Okinawa Southwest Islands cuisine

  

Okinawa Southwest Islands

Most people are familiar with standard Japanese delicacy such as sushi or ramen. Okinawa has unique offerings which gives you a different taste for Japanese food. The culinary style evolved from combination of subtropical climate in Okinawa and island topography. It has also evolved as key historical events occur such as independence from Japanese ruling until end 19th century, trade connections with China and US occupation during World War 2. Its local fare combines influences from Japan mainland, Korea, US and China. It is said that Okinawan delights can lengthen the lifespan. Fish and other seafood are not the main ingredients. Pork is made the main dish ingredients. Seaweed is also a treasured delicacy.

The first Okinawan food favorite is brown sugar. It has been in production for centuries. They come from sugar cane harvested in areas rich in minerals. It has beneficial iron and calcium content that is pleasing to the taste bud as well. It is often used for making sweets or ice cream. It can be used for tea as well. Eating It raw is also an option that will give you much needed adrenaline boost. Okinawan doughnuts are small in shape and filled with black sesame and coconut or sweet potato. It is best eaten fresh and hot. Most restaurants serve them together with ice cream. Sweet potato purple in color is another highlight. They are a loyal ingredient to many local Okinawan dishes. They come in different shapes and sizes in the form of ice cream, doughnut or sliced chip.
Another top delicacy is the Okinawa soba. It is thick and white in color. They are best eaten with hot broth boiled with pork. It is tasty and nutritious. Extra flavoring can be added such as chilli peppers or pickled ginger. Mozuku seaweed is also worth mentioning. It is usually eaten raw as serves as a side dish, combined with sesame seeds. Eating the seaweed coupled with tempura would form the best combination. It is light and delicious. Tender seaweed coated with crispy batter would make a hearty meal. Bitter melon is another delicacy unique to Okinawa. It is bitter, as the name suggests and not suited for certain people. It takes time to appreciate the taste. It has high levels of vitamin C. It is usually served with tempura or as a side dish. Goya beer can be made out of the melon juice and it is well loved by many travellers.
Awamori is a rice liquor without sugar. It was first produced during the Ryukyu Kingdom's reign and exported to China about few hundred years back. It has high levels of alcoholic content, up till 80% but tastes mild and mellow.

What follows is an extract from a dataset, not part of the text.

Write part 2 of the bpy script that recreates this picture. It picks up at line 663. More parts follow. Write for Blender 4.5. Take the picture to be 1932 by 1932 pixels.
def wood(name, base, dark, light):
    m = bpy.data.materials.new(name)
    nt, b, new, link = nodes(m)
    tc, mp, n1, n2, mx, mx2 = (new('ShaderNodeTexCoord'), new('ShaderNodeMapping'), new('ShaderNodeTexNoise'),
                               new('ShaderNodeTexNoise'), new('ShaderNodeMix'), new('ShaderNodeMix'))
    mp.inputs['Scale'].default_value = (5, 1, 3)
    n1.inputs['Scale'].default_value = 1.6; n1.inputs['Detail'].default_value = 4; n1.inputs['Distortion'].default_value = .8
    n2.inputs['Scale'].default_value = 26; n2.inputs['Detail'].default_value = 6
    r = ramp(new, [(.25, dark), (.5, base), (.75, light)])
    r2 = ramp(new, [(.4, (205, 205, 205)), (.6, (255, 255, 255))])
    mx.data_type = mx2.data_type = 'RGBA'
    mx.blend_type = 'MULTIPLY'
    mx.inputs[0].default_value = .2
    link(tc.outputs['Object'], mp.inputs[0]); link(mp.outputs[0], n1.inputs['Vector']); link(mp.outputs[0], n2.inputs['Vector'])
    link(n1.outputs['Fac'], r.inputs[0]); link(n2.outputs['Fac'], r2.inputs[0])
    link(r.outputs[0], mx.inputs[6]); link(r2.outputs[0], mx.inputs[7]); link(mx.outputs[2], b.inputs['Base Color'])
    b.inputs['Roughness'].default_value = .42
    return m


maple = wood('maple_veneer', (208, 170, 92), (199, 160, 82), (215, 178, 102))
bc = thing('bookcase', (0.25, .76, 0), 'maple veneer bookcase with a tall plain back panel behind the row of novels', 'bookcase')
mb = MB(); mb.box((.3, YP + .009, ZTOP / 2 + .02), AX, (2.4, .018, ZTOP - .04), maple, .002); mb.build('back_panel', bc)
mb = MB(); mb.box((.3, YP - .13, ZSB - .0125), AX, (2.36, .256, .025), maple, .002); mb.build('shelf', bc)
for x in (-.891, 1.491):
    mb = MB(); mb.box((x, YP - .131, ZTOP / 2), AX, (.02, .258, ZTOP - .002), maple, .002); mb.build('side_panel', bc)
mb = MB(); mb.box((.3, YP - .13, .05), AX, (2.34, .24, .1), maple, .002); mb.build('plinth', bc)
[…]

It is a good social drink consumed at dining events. People usually drink it after dilution with water. A recent recipe was made to combine Okinawa brown sugar to form plum liquer, rich in taste and intensity. Awamori can also be served with ice cream with raisins as toppings.
Shikuwasa is a citrus fruit best consumed during summer time. It is served with ice and extremely sweet and addictive. Freshly made shikuwasa juice are better compared to the pre-packaged vending machine bottles. It can be used as sashimi sauce, or mixing with rice liquor. The fruit actually resembles a lime, but plumper. Its taste is hard to describe, most refer it as a fusion between lime, lemon as well as grapefruit.
Coffee is another local Okinawan drinks delight. It has its famous roasted Coffee 35. It can be found at selected cafes around the Naha region. Try out a café named 1-15-23 located at Tsuboya, where the digits in the shop's name literally means coral. Coffee used are locally roasted using coral, and 3.5% cut of profits is channeled towards preserving corals around all the islands.